We asked a few questions when Great Nanny of New York Michael Bloomberg announced his ban on restaurant sodas that are greater than 16 ounces:

We can only ask what savories are next in line for Bloomberg’s ban-hammer. Will the Nanny-in-chief ration cream cheese? Will he unilaterally halve the size of a New York pizza slice? Will the pastrami sandwich go the way of the dodo? Will the foot-long hot dog lose its foot?

Our objection was pooh-poohed. The Washington Post’s editorial cartoonist said that “NOT ALL SLOPES ARE SLIPPERY” – in all caps – so he clearly must be correct. Unfortunately, as regards this slope he is completely wrong.

More truthful is this headline from another master of Caps Lock, The Drudge Report: “NYC MULLS LIMITS ON MILK, POPCORN.” This slope is not only slippery, but bureaucrats are now covering it in (trans fat-free) oil. Somewhere, Mark Bittman jumps for joy.

Yes, even the Nanny-in-chief has been outdone by New York’s Board of Health Busybodies. They weren’t too happy with the much-mocked “latte loophole” for starters, with one member of the board saying, “There are certainly milkshakes and milk-coffee beverages that have monstrous amounts of calories.” And so there was a great hush, as if thousands of members of Bittman’s priest class suddenly cried out in terror and were roped in with the soda-drinking masses. Mayor Bloomberg’s proposal is already underwater in opinion polls; we wouldn’t be surprised if Manhattanites too turn and balk at the diktat now that their venti coffees are on the line.

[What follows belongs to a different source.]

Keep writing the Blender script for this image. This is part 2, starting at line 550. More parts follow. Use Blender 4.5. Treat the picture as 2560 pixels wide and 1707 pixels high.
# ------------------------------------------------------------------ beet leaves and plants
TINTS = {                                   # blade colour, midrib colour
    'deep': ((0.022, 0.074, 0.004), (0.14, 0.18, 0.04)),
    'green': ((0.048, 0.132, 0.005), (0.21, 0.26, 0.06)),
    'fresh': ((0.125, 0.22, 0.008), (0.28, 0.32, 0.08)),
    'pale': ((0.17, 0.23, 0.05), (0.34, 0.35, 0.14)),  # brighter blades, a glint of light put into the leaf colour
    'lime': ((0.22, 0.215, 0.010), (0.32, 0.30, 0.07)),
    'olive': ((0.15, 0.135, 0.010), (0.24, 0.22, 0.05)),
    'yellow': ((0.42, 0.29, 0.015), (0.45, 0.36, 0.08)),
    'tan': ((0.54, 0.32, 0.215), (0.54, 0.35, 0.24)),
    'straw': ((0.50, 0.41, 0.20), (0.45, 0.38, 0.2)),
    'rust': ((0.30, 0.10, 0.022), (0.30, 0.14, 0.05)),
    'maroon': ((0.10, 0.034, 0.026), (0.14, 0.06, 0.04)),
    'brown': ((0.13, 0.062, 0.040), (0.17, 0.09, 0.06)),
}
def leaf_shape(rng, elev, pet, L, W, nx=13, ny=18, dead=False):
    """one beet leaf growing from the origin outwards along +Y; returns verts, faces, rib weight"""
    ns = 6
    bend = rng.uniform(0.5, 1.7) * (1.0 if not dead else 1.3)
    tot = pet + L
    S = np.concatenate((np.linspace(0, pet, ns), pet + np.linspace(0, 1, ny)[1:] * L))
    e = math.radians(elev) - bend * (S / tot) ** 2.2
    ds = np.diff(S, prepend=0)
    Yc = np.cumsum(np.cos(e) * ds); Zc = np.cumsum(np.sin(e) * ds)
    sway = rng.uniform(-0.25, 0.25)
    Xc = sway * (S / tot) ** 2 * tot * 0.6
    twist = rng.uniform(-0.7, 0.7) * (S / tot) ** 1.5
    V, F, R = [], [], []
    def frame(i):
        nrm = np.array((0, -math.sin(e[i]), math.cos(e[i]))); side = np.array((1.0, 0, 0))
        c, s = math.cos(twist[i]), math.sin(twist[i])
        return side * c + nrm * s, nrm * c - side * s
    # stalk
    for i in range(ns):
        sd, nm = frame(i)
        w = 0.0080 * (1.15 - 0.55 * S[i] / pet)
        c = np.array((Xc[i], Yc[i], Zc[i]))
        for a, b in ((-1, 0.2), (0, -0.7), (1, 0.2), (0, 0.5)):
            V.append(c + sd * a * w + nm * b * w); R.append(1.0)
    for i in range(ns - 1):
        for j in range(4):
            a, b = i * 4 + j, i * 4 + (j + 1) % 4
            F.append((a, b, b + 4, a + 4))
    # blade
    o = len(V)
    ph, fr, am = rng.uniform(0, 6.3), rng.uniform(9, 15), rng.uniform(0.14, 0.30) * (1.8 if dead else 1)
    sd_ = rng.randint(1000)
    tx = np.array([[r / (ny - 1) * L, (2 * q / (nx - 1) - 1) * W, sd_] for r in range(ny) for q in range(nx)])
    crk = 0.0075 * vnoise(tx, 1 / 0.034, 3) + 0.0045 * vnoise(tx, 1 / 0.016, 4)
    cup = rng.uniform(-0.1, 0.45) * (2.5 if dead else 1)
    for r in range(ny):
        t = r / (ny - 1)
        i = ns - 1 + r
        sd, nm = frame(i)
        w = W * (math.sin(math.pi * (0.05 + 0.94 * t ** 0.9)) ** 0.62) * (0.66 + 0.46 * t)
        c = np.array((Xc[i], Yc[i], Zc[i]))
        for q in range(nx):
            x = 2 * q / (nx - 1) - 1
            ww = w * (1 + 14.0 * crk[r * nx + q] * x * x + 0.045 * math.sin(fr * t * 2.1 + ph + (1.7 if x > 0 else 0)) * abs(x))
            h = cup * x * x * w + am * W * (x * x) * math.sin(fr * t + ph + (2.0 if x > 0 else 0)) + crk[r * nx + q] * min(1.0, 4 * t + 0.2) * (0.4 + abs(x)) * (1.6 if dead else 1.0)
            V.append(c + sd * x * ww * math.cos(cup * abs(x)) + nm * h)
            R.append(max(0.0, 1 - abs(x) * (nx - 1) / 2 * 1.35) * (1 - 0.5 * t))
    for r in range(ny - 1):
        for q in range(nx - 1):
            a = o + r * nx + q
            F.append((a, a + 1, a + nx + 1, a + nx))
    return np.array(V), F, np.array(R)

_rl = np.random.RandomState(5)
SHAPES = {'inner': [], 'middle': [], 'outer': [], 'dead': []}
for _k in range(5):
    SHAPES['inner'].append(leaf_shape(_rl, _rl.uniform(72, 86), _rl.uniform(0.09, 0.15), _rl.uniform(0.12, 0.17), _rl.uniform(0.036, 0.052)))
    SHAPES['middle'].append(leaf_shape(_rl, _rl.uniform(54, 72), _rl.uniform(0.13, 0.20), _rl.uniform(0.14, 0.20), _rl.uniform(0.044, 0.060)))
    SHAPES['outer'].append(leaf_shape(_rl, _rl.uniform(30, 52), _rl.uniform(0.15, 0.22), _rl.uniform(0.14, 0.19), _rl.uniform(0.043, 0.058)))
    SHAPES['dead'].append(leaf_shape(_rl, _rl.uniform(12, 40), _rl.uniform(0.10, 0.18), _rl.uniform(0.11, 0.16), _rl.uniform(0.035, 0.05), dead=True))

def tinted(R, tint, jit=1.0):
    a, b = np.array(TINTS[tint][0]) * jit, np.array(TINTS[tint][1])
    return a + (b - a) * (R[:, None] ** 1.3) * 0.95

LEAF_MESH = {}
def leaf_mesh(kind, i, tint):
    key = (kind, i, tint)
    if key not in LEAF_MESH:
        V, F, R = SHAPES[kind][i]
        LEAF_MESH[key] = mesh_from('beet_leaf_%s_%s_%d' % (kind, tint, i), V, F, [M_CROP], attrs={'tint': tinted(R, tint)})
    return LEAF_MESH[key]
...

Solid food didn’t escape this latest round of bureaucratic nanny-ism either. Another of Bloomberg’s acolytes targeted movie theater popcorn, saying, “The popcorn isn’t a whole lot better than the soda.” So much for the debunked justification for targeting soda; namely, to quote city Health Commissioner Thomas Farley, that “there’s something about [sugary drinks like soda] that seems to be uniquely associated with obesity.”

We think this tempest is illustrative of another thing, too. The “public health” social engineers all too often see regulation as their only tool. Rather than fixing the latte loophole by rethinking the hated and mocked soda ban, the “public health” bureaucrat’s mind turns to banning even more foods and drinks. Even though, as The New York Times reports, “There is little available data showing the cost of [existing anti-obesity] programs, the number of participants or the results,” the politicians and bureaucrats cannot resist the siren call: “Do this: It’s something!”

We suppose it could be worse. Given the propensity of the new obesity activists to call those who cherish their freedom to imbibe and recognize the duty to masticate responsibly as holding “prejudicial attitudes,” the Board of Health could have called soda “sexist,” or something. We’ve heard weirder things.